Asked about reports of dozens killed, he said: “We are not disputing the numbers you are hearing. We estimate that around 40 were killed. But we operated within our rules of engagement.”

One witness, Mortada Hamid, a 35-year-old farmer, told Agence France Presse (AFP) that he had been in his house 600 yards from the wedding party when two U.S. helicopters flew overhead. AFP reported Hamid saying this occurred “at about 6 p.m.”

Hamid said the gunships opened fire as people fired their guns in a traditional celebratory gesture.

“More than 40 people were killed. Bodies were everywhere, most of them women and children,” Hamid said.

The International Committee of the Red Cross (ICRC) condemned the attack as “excessive” use of force.

“The excessive use of force violates international human rights. Even if [you came under] fire, there are rules of proportion in retaliation and the absolute need to prevent civilian casualties,” said Nada Dumani, the ICRC spokeswoman in Baghdad.


The next day, before news of the attack on the wedding party had reached the mainstream media, Israeli forces committed a similar atrocity in the besieged Rafah refugee camp.

As a large demonstration of some 3,000 made its way to a besieged refugee camp near Rafah, bringing food and water, Israeli forces opened fire on the crowd.

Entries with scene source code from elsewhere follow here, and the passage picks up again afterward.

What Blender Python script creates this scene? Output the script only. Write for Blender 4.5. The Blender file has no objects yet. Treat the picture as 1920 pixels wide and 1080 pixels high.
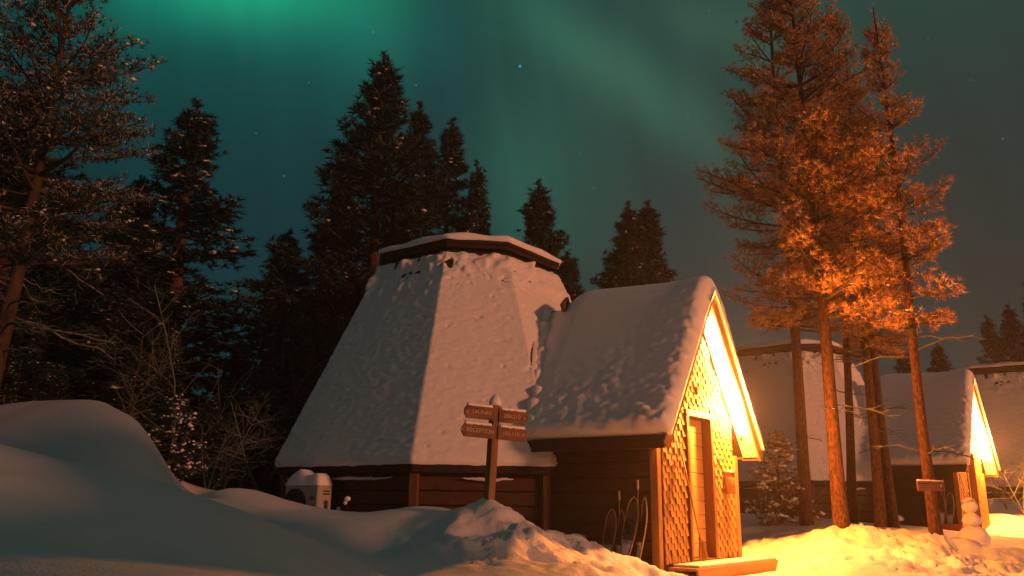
import bpy, math, random
import numpy as np
from mathutils import Vector, Matrix, noise as mnoise

# ---------------------------------------------------------------- camera, sky, light, exposure
C = bpy.context.scene.collection
scene = bpy.context.scene
F_PX, HOR, ROLL, CAMZ = 1558.9, 947.0, 0.0138, 1.0
TILT = math.atan((HOR - 540) / F_PX)
cam_d = bpy.data.cameras.new("camera"); cam = bpy.data.objects.new("camera", cam_d); C.objects.link(cam)
cam_d.sensor_width = 36; cam_d.lens = F_PX / 1920 * 36; cam_d.clip_end = 3000; cam_d.clip_start = 0.05
cam.matrix_world = Matrix.Translation((0, 0, CAMZ)) @ Matrix.Rotation(math.pi/2 + TILT, 4, 'X') @ Matrix.Rotation(ROLL, 4, 'Z')
scene.camera = cam
scene.view_settings.view_transform = 'Standard'; scene.view_settings.look = 'None'
scene.view_settings.exposure = 0.0; scene.view_settings.gamma = 1.0
scene.cycles.use_denoising = True
scene.cycles.max_bounces = 6; scene.cycles.diffuse_bounces = 4; scene.cycles.sample_clamp_indirect = 10

def P(px, py, d):                       # world point seen at photo pixel (px, py) at forward distance d
    u, v = px - 960, py - 540
    c, s = math.cos(ROLL), math.sin(ROLL)
    u, v = u*c + v*s, -u*s + v*c
    zc = -v / F_PX
    Y = math.cos(TILT) - zc*math.sin(TILT); Z = math.sin(TILT) + zc*math.cos(TILT); X = u / F_PX
    return Vector((X*d/Y, d, CAMZ + Z*d/Y))

SUN_AZ, SUN_EL = math.radians(-34.2), math.radians(7.8)       # direction towards the light, measured from +X
sd = bpy.data.lights.new("sun", 'SUN'); sun = bpy.data.objects.new("sun", sd); C.objects.link(sun)
sd.energy = 2.1; sd.color = (1.0, 0.32, 0.145); sd.angle = math.radians(4.0)
sdir = Vector((math.cos(SUN_AZ)*math.cos(SUN_EL), math.sin(SUN_AZ)*math.cos(SUN_EL), math.sin(SUN_EL)))
sun.rotation_euler = sdir.to_track_quat('Z', 'Y').to_euler()

LAMP_W, LAMP_COL = 1750.0, (1.0, 0.255, 0.028)

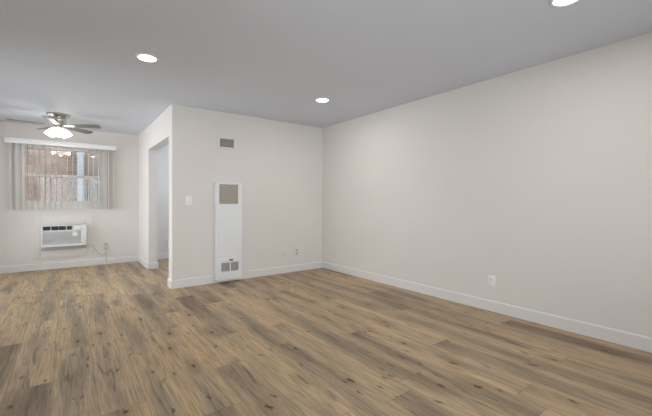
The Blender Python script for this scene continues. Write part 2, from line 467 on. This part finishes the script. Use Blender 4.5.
# windows outside the frame that daylight comes through; the dining one is added for brightness
def side_window(name, loc, rotz, wd, z0, z1):
    e = bpy.data.objects.new(name, None); col.objects.link(e); e.location = loc; e.rotation_euler = (0, 0, rotz); struct(e)
    m = MB(); h = z1 - z0; q = 0.05
    m.box(-wd / 2, -wd / 2 + q, 0.03, T - 0.02, 0, h, 0.003); m.box(wd / 2 - q, wd / 2, 0.03, T - 0.02, 0, h, 0.003)
    m.box(-wd / 2 + q, wd / 2 - q, 0.03, T - 0.02, 0, q, 0.003); m.box(-wd / 2 + q, wd / 2 - q, 0.03, T - 0.02, h - q, h, 0.003)
    m.box(-0.03, 0.03, 0.03, T - 0.02, q, h - q, 0.003)
    m.build('window_frame', M['vinyl'], e)
    MB().box(-wd / 2 + q, wd / 2 - q, 0.07, 0.075, q, h - q).build('pane', M['glass'], e, smooth=False)
side_window('window_2', (XL, (LEFT_WIN[0] + LEFT_WIN[1]) / 2, LEFT_WIN[2]), PI / 2, LEFT_WIN[1] - LEFT_WIN[0], LEFT_WIN[2], LEFT_WIN[3])
side_window('added_window', (XL, (ADDED_WIN[0] + ADDED_WIN[1]) / 2, ADDED_WIN[2]), PI / 2, ADDED_WIN[1] - ADDED_WIN[0], ADDED_WIN[2], ADDED_WIN[3])
side_window('window_3', ((BACK_WIN[0] + BACK_WIN[1]) / 2, YB, BACK_WIN[2]), PI, BACK_WIN[1] - BACK_WIN[0], BACK_WIN[2], BACK_WIN[3])

# outside the far window
YO = 9.6
struct(MB().box(-6, 6, YF + T, YO + 1, -0.5, -0.4).build('ground', M['concrete'], smooth=False))
struct(MB().box(XL - T - 1.0, XR + T + 1.0, YF + T, YF + T + 0.75, HC + 0.05, HC + 0.2).build('alley_shade_slab', M['stucco'], smooth=False))  # unseen slab added to keep sky light off the alley and brick
nb = thing('brick_building', 'weathered pinkish brick building seen outside through the window', 'building', (0, YO, -0.4))
MB().box(-5, 0.34, 0, 0.3, 0, 6.4).build('brick_wall', M['brick'], nb, smooth=False)
MB().box(0.34, 5, 0.25, 0.5, 0, 6.4).build('stucco_wall', M['stucco'], nb, smooth=False)
ow = MB(); ow.box(0.42, 0.95, 0.2, 0.3, 1.1, 1.16, 0.004).box(0.42, 0.47, 0.2, 0.3, 1.16, 1.98, 0.004).box(0.9, 0.95, 0.2, 0.3, 1.16, 1.98, 0.004).box(0.42, 0.95, 0.2, 0.3, 1.98, 2.04, 0.004)
owo = ow.build('outside_window', M['spout'], nb)
MB().box(0.47, 0.90, 0.23, 0.245, 1.16, 1.98).build('pane', M['outglass'], owo, smooth=False)
ds = MB(); ds.box(0.17, 0.30, -0.11, -0.01, 0, 6.3, 0.012)
for zz in (0.6, 1.5, 2.6, 3.6): ds.box(0.155, 0.315, -0.115, -0.001, zz, zz + 0.04, 0.003)
dso = ds.build('downspout', M['spout'], nb); dso['label'] = 'pale blue white downspout'

# ------------------------------------------------------------------ vertical blind
BX0, BX1 = -0.800, 0.722
bl = thing('vertical_blind', 'white vertical slat blind with valance hanging across the far window', 'blind', (0, YF, 1.02))
zb0 = 1.02
v = MB(); v.box(BX0, BX1, -0.115, -0.103, 2.092 - zb0, 2.182 - zb0, 0.003)
v.box(BX0, BX0 + 0.01, -0.103, -0.002, 2.092 - zb0, 2.182 - zb0, 0.002); v.box(BX1 - 0.01, BX1, -0.103, -0.002, 2.092 - zb0, 2.182 - zb0, 0.002)
v.build('valance', M['valance'], bl)
MB().box(BX0 + 0.02, BX1 - 0.02, -0.085, -0.045, 2.130 - zb0, 2.165 - zb0, 0.004).build('headrail', M['valance'], bl)
NS = 20
sm = None
for i in range(NS):
    x = BX0 + 0.045 + i * (BX1 - BX0 - 0.09) / (NS - 1)
    if sm is None:
        mb = MB(); bm = bmesh.new()
        wv, th, hh = 0.089, 0.0012, 2.13 - zb0
        A, Bv = [], []
        for k in range(9):
            t = k / 8 - 0.5
            c = 0.006 * (1 - 4 * t * t)
            A.append((t * wv, c)); Bv.append((t * wv, c - th))
        mb.prism(A + Bv[::-1], 0.0, hh)
        so = mb.build('slat', M['slat'], bl); sm = so
    else:
        so = sm.copy(); col.objects.link(so); so.parent = bl
    so.location = (x, -0.065, 0)
    so.rotation_euler = (0, 0, math.radians(88 + rng.uniform(-4, 4)))

# ------------------------------------------------------------------ wall air conditioner and its cover panel
ac = thing('air_conditioner', 'white through-wall air conditioner under the far window', 'air conditioner', (-0.037, YF, 0.385))
AX0, AX1, AZ0, AZ1, AD = -0.315, 0.305, 0.0, 0.365, 0.115     # local x, z, depth
b = MB()
b.box(AX0, AX1, -AD, -0.001, AZ0, AZ0 + 0.045, 0.006); b.box(AX0, AX0 + 0.022, -AD, -0.001, AZ0 + 0.04, AZ1, 0.004)
b.box(AX1 - 0.022, AX1, -AD, -0.001, AZ0 + 0.04, AZ1, 0.004); b.box(AX0 + 0.02, AX1 - 0.02, -AD, -0.001, AZ1 - 0.018, AZ1, 0.004)
b.box(AX0 + 0.02, AX1 - 0.02, -AD + 0.004, -0.001, 0.258, 0.280, 0.003)
b.box(AX0 + 0.02, AX1 - 0.02, -0.075, -0.001, AZ0 + 0.04, AZ1 - 0.02)
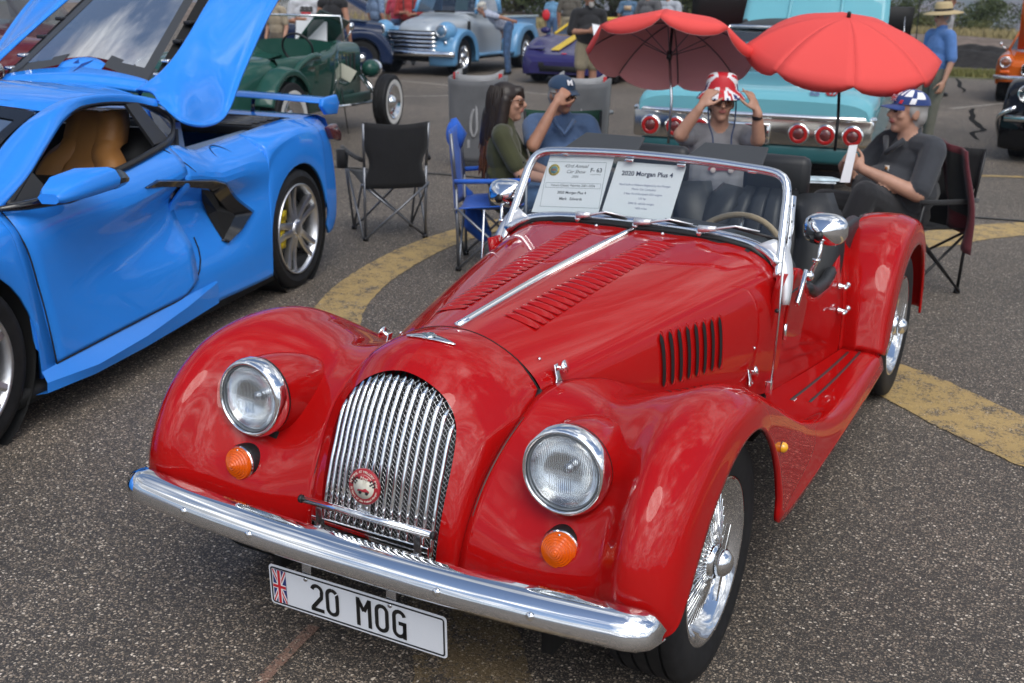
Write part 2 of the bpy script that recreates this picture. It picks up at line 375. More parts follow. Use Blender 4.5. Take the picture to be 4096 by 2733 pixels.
ribbon('yellow_band', [(-.5,.6),(.02,-.1),(.25,-.42),(.5,-.9)], .3, .004, asphalt('faded_yellow_road_paint', (.20,.14,.06), .55, .05), parent=lot, kind=None)
ribbon('chalk_mark', [(-.24,-.72),(-.27,-.55),(-.30,-.36)], .035, .004, PINK, n=10, parent=lot, kind=None)
ribbon('yellow_line', [(-1.2,9.1),(-.006,9.605),(.66,9.915),(2.2,10.6)], .11, .004, YEL, n=12, parent=lot, kind=None)
ribbon('white_line', [(-6,10.5),(-1.06,17.2),(-.27,19.3)][1:]+[(.6,21.6)], .11, .004, WLINE, n=12, parent=lot, kind=None)
ribbon('white_line', [(-9.4,12.9),(-8.7,13.4),(-8.2,14.6)], .10, .004, WLINE, n=12, parent=lot, kind=None)
ribbon('white_line', [(-12.5,16.2),(-8.2,15.2),(-6.5,15.0)], .10, .004, WLINE, n=12, parent=lot, kind=None)
ribbon('tar_patch', [(-.73,17.5),(-.70,16.9),(-.60,16.3),(-.53,15.6),(-.38,15.0),(-.30,14.6),(-.20,14.2),(-.30,13.8),(-.24,13.4),(-.14,13.0)], [.05,.08,.07,.09,.08,.10,.07,.09,.06,.04], .004, TAR, n=30, parent=lot, kind=None)
ribbon('tar_patch', [(-2.02,25.0),(-1.75,23.6),(-1.60,22.4),(-1.40,21.6),(-1.35,20.9)], [.04,.08,.09,.07,.04], .004, TAR, n=20, parent=lot, kind=None)
# filled joint that crosses the lot behind the seats
ribbon('joint_edge', [(-7,6.0),(-4.4,6.58),(-3.84,6.66),(-1.5,6.92),(.36,7.25),(.88,7.34),(3,7.7)], .085, .004, TAR, parent=lot, kind=None)
ribbon('joint_filler', [(-7,6.0),(-4.4,6.58),(-3.84,6.66),(-1.5,6.92),(.36,7.25),(.88,7.34),(3,7.7)], .03, .008, mat('joint_grey', (.12,.115,.11), .7), parent=lot, kind=None)
# ================================================================ red vintage style roadster
car = empty('red_roadster', (0, 0, 0), 0, 'glossy red vintage-style roadster with chrome bumper and upright waterfall grille in front', 'car')
def both(fn):
    for s in (False, True): fn(s)
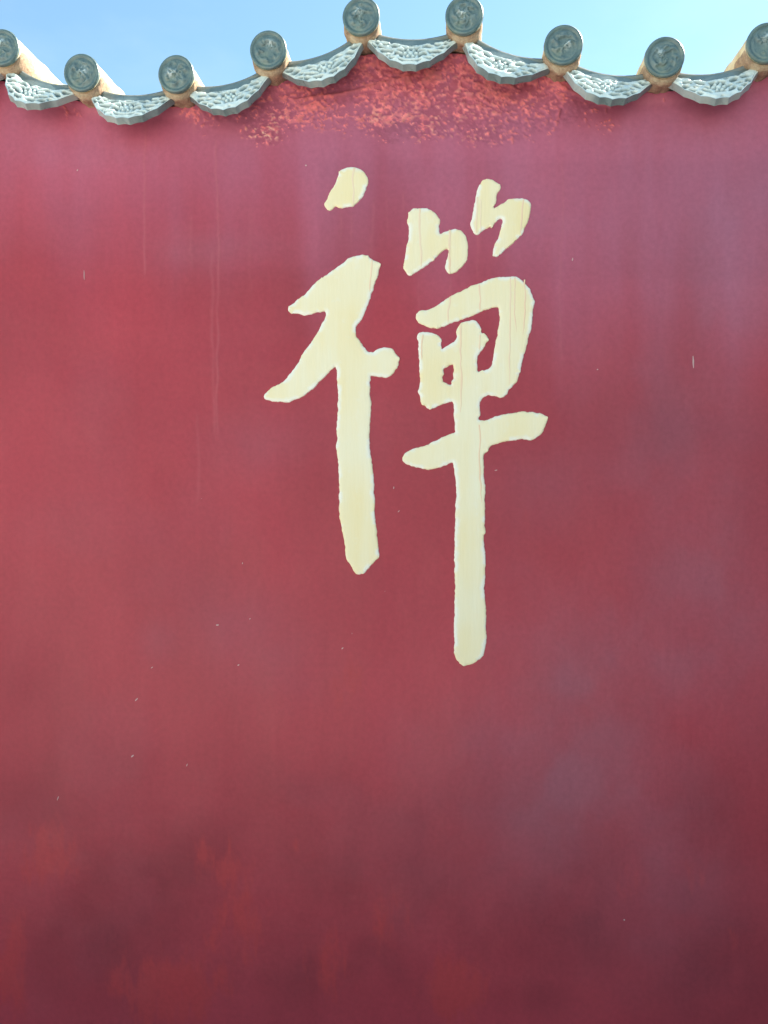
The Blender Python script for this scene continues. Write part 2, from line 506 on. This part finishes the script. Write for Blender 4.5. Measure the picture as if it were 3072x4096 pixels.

The Israeli military acknowledged that it fired a missile from a helicopter, machinegun fire and four tank shells at the crowd of protesters.

APTN footage showed the helicopter overhead and a large explosion in a crowd of demonstrators.

During the first 15 days of May, UN relief teams reported that 2,197 people lost their homes following the demolition of 191 homes throughout Gaza, with Rafah being the worst affected area.

Over the past 3 1/2 years, the Israeli military has demolished some 1,800 homes in the Rafah refugee camp alone and some 3,000 homes in the whole of Gaza.

On May 19, Israeli troops called for a mass surrender of male residents in a part of the Rafah refugee camp known as Tel Sultan.

The Associated Press reported that army loudspeakers told males aged 16 or over in Tel Sultan to gather at a local school or risk demolition of their family homes. Four young men were reported as having been summarily executed when they arrived at the school.

The Israeli military says the operation in Rafah, which it calls Operation Rainbow, will continue as long as necessary to achieve its aims. Despite worldwide condemnation, the U.S. government has not demanded a halt to the Israeli actions in the occupied Gaza Strip.

The UN’s special human rights envoy for the occupied territories, John Dugard, said on May 19 that Israeli military strikes against the Rafah refugee camp were war crimes and a violation of humanitarian law.

Dugard said that the UN Security Council should consider imposing an arms embargo against Israel just as it had against the apartheid regime in South Africa in 1977.

Although the United Nations Security Council passed a resolution condemning Israel’s attack on the Rafah refugee camp on May 19, the United States abstained from the 14 to 0 vote.